# Task
Using the records that appear below, write out exactly the lines from the one with "for i, lb, f0_, f1_, cm_" through the one with "for k in range(N1 +", keeping both end lines.

# Information shown
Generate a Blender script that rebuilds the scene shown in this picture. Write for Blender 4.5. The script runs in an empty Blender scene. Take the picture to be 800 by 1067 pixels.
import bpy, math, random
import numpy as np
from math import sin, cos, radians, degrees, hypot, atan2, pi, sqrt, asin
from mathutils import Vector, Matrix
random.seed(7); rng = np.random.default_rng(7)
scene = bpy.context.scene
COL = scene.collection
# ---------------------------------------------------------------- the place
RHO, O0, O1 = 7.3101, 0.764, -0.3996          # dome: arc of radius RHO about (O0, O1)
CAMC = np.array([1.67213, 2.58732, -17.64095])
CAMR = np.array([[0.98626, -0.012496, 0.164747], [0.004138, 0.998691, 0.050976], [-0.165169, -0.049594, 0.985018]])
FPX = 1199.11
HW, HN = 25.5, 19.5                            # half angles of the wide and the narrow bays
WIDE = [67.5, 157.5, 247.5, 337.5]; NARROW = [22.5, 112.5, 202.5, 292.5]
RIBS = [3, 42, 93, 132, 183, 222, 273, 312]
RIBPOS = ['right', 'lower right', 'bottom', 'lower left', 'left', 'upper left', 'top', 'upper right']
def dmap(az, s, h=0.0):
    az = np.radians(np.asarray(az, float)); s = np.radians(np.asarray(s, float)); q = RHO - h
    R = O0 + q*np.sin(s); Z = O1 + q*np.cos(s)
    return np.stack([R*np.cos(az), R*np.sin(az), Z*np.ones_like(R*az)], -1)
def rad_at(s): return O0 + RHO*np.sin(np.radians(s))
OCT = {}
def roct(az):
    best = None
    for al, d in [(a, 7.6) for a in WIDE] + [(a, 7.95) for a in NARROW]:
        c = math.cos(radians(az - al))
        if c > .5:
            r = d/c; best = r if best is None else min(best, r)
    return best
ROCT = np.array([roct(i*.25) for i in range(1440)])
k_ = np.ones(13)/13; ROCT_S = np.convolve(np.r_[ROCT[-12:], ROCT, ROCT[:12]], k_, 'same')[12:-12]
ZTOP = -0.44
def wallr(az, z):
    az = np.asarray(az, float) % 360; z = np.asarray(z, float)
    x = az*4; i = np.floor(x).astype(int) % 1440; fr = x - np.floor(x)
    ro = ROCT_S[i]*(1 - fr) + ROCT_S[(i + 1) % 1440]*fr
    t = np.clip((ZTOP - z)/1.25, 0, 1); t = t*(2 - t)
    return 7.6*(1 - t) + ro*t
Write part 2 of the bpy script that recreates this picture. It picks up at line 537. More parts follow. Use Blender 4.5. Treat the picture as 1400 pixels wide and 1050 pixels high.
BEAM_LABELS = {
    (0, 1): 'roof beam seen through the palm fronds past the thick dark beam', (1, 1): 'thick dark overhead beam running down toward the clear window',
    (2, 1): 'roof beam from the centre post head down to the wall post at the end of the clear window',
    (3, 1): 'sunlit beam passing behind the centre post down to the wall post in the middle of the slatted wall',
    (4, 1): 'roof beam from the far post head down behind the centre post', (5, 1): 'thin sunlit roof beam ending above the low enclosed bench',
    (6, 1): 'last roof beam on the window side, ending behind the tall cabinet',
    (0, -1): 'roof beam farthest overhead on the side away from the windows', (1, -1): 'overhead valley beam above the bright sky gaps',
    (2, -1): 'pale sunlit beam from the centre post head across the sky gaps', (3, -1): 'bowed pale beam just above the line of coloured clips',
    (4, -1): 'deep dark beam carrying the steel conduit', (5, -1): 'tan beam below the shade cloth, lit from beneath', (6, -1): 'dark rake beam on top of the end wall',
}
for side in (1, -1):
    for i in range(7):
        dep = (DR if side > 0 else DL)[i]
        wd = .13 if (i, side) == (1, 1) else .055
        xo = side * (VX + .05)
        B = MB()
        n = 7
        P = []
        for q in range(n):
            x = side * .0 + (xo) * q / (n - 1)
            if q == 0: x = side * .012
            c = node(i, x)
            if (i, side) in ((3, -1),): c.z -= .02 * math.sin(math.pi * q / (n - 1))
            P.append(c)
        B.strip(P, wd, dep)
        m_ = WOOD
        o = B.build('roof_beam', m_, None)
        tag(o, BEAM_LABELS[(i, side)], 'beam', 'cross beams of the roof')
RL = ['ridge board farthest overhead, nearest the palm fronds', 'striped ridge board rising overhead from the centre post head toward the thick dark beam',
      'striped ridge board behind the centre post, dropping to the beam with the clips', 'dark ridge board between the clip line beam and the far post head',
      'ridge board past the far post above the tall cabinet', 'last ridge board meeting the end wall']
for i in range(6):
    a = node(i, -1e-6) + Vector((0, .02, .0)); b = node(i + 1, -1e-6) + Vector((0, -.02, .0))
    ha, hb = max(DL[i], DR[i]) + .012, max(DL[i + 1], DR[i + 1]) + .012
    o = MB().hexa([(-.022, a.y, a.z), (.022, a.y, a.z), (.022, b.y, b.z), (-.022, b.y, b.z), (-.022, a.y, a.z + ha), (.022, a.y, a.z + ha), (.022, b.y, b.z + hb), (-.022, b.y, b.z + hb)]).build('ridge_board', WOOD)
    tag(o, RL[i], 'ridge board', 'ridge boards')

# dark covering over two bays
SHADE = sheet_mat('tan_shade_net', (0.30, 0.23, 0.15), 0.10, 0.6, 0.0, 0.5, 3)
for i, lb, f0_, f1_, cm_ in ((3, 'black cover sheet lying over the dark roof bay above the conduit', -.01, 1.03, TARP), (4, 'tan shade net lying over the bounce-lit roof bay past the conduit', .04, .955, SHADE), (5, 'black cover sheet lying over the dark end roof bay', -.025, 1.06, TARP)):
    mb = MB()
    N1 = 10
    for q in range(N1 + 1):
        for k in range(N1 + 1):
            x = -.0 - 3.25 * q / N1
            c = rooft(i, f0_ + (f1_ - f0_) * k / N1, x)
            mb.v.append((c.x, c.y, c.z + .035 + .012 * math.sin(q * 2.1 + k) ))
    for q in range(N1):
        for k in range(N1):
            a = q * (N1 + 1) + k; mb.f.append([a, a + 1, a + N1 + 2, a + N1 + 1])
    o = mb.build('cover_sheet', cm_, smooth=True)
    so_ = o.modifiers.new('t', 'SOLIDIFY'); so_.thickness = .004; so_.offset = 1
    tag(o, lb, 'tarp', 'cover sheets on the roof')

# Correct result
for i, lb, f0_, f1_, cm_ in ((3, 'black cover sheet lying over the dark roof bay above the conduit', -.01, 1.03, TARP), (4, 'tan shade net lying over the bounce-lit roof bay past the conduit', .04, .955, SHADE), (5, 'black cover sheet lying over the dark end roof bay', -.025, 1.06, TARP)):
    mb = MB()
    N1 = 10
    for q in range(N1 + 1):
        for k in range(N1 + 1):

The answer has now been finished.